30.7.20

Desafio o desafio a ser desafiado (esgrima)


Prescindo da máscara. Prescindo do arnês. Prescindo da espada, mesmo sabendo que à esgrima se deita o corpo em resposta ao desafio desalfandegado. Prescindo de esconderijo. Não é bravura demencial, ou ato impensado de coragem narcísica. Prescindo de ajudas exteriores, conspirações divinas, jogos com emolumentos de fingimento – só preciso das minhas mãos.

Deixo vir o desafio de frente, com o peito aberto que diz ao desafio que o vai desafiar com a humildade de quem não é louco. Embebido na prosápia própria de quem se constitui desafio, o desafio não saberá que ninguém o protege de um desafio. É o desafio ao desafio. A viagem de quem não se esconde do desafio e adivinha a displicência inata ao desafio. E se o desafio for virado do avesso com a apostilha de um desafio que lhe seja desafio?

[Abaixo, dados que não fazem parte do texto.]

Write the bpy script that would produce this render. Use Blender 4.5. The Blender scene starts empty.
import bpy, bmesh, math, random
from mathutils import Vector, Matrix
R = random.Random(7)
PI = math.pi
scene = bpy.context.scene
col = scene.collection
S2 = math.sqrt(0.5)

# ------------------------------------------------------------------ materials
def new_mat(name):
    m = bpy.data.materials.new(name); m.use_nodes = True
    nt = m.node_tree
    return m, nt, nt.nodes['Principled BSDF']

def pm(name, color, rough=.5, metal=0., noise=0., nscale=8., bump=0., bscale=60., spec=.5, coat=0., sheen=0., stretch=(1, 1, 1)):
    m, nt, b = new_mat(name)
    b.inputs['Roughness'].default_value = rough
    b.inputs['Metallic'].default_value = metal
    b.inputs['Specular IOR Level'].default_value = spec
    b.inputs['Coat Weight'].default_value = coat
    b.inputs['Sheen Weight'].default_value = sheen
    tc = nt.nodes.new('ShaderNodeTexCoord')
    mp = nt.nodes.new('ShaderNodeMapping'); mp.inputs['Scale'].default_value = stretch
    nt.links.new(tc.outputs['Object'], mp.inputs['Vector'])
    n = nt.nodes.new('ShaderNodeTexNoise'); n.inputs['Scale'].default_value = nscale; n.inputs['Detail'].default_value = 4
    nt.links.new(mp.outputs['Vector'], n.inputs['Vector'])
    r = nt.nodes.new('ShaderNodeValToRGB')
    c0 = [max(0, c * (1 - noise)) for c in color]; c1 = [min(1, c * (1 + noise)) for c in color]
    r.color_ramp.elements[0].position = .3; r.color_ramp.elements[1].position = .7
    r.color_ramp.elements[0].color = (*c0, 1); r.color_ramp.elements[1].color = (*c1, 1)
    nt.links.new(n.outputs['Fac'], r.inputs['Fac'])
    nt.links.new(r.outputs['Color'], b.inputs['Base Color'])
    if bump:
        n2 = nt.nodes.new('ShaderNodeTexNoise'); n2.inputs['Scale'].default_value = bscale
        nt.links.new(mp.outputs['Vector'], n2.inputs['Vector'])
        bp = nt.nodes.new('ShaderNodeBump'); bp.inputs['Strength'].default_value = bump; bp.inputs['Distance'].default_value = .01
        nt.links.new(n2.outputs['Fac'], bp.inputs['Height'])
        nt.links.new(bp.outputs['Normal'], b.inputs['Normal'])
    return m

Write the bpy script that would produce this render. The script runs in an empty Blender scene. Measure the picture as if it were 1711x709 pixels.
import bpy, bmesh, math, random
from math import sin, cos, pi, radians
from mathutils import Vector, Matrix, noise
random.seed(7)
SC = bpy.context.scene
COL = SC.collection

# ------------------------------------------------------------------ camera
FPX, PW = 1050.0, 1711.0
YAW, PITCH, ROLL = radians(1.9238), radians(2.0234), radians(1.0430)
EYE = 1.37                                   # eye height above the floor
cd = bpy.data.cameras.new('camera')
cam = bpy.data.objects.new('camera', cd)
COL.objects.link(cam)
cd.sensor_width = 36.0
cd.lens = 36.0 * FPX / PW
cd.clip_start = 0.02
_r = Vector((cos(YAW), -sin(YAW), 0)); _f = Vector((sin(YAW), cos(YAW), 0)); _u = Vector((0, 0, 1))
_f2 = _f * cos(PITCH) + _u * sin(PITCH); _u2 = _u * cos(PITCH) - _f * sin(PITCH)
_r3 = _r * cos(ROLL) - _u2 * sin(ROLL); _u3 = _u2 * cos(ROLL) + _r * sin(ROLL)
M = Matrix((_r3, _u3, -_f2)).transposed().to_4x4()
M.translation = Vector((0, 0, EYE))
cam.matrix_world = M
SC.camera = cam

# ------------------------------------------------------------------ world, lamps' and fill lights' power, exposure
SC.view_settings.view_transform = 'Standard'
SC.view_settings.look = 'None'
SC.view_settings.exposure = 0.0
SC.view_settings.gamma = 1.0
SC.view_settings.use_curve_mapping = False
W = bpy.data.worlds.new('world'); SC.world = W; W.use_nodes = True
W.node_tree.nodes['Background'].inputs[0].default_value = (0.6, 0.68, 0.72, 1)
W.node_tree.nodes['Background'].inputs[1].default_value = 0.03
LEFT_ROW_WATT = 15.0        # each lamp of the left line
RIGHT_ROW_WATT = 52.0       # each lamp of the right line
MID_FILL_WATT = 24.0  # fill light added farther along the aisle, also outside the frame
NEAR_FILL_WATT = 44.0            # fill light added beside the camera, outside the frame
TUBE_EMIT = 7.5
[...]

Para o livro de atas vertem-se os termos do propósito: desafio o desafio a ser desafiado, para entender se, uma vez desafiado, o desafio derrota o desafio que se lhe coloca. Não é obliteração de responsabilidades – dir-se-ia, apenas um ardil meu para escapar do desafio exposto pelo desafio, devolvendo-o a um desafio inventado à pressa só para ao desafio original não ser exposto. Diria, em minha defesa: é um exercício propedêutico, para apurar se o desafio é temível ou se vem a sua fragilidade ocultada por uma camada de verniz que o esconde da sua autêntica linhagem. 

(Podia acrescentar, em abono da legítima identificação de propósitos: o exercício propedêutico a que o desafio seria submetido pode enfraquecê-lo. Ao esbarrar no seu próprio desafio interior, o desafio consumir-se-ia, exangue. Observaria o desafio em ação, estudando as suas cartadas.)

Depois de ser testemunha do desafio desafiado pelo seu interior desafio, estaria preparado para o desafio. Preparado a empunhar as armas que fossem necessárias, esgrimindo sem armas que não fossem as que de mim se arvorassem réplicas necessárias. Não seria sabedor do resultado do pleito. Ninguém ousa a esgrima com um oráculo entre mãos. O desafio que se soergue sobre todos os desafios é o de não haver pressentimento válido. Por dentro do desafio, torna-se maior o desafio da indeterminação. Da mesma forma que o desafio era desafiado a lidar com o seu próprio desafio, o desafio em si daria em ignição um desafio prévio. 

Ficaríamos empatados, eu e o desafio, num palimpsesto de desafios.